**Task brief**
Copy all the material below, exactly as it stands.

**Material provided**

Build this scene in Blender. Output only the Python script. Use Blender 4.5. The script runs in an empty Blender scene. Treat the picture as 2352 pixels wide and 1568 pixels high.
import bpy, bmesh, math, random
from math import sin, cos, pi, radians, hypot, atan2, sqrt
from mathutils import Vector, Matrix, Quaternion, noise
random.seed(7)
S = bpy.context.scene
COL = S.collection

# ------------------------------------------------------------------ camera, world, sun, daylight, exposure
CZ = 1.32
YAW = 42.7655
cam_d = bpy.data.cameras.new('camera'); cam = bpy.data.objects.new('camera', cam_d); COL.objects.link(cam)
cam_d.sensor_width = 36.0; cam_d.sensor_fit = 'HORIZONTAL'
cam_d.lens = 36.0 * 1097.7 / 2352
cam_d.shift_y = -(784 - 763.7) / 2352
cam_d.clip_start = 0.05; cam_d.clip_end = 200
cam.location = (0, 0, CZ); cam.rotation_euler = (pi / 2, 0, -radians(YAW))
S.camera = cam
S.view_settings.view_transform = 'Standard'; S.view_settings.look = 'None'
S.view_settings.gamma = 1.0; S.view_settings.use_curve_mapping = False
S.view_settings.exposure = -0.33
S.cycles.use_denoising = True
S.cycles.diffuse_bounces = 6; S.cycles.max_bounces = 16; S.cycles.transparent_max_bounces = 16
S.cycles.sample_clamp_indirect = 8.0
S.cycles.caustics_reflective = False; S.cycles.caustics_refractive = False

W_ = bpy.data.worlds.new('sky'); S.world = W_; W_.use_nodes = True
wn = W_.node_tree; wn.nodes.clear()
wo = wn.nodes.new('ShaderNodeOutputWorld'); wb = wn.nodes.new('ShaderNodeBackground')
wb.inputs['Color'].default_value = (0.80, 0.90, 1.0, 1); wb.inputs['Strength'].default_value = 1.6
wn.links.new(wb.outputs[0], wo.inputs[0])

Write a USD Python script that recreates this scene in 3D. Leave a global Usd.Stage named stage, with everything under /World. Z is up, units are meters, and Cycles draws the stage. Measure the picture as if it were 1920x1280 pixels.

**Output**
Build this scene in Blender. Output only the Python script. Use Blender 4.5. The script runs in an empty Blender scene. Treat the picture as 2352 pixels wide and 1568 pixels high.
import bpy, bmesh, math, random
from math import sin, cos, pi, radians, hypot, atan2, sqrt
from mathutils import Vector, Matrix, Quaternion, noise
random.seed(7)
S = bpy.context.scene
COL = S.collection

# ------------------------------------------------------------------ camera, world, sun, daylight, exposure
CZ = 1.32
YAW = 42.7655
cam_d = bpy.data.cameras.new('camera'); cam = bpy.data.objects.new('camera', cam_d); COL.objects.link(cam)
cam_d.sensor_width = 36.0; cam_d.sensor_fit = 'HORIZONTAL'
cam_d.lens = 36.0 * 1097.7 / 2352
cam_d.shift_y = -(784 - 763.7) / 2352
cam_d.clip_start = 0.05; cam_d.clip_end = 200
cam.location = (0, 0, CZ); cam.rotation_euler = (pi / 2, 0, -radians(YAW))
S.camera = cam
S.view_settings.view_transform = 'Standard'; S.view_settings.look = 'None'
S.view_settings.gamma = 1.0; S.view_settings.use_curve_mapping = False
S.view_settings.exposure = -0.33
S.cycles.use_denoising = True
S.cycles.diffuse_bounces = 6; S.cycles.max_bounces = 16; S.cycles.transparent_max_bounces = 16
S.cycles.sample_clamp_indirect = 8.0
S.cycles.caustics_reflective = False; S.cycles.caustics_refractive = False

W_ = bpy.data.worlds.new('sky'); S.world = W_; W_.use_nodes = True
wn = W_.node_tree; wn.nodes.clear()
wo = wn.nodes.new('ShaderNodeOutputWorld'); wb = wn.nodes.new('ShaderNodeBackground')
wb.inputs['Color'].default_value = (0.80, 0.90, 1.0, 1); wb.inputs['Strength'].default_value = 1.6
wn.links.new(wb.outputs[0], wo.inputs[0])

Write a USD Python script that recreates this scene in 3D. Leave a global Usd.Stage named stage, with everything under /World. Z is up, units are meters, and Cycles draws the stage. Measure the picture as if it were 1920x1280 pixels.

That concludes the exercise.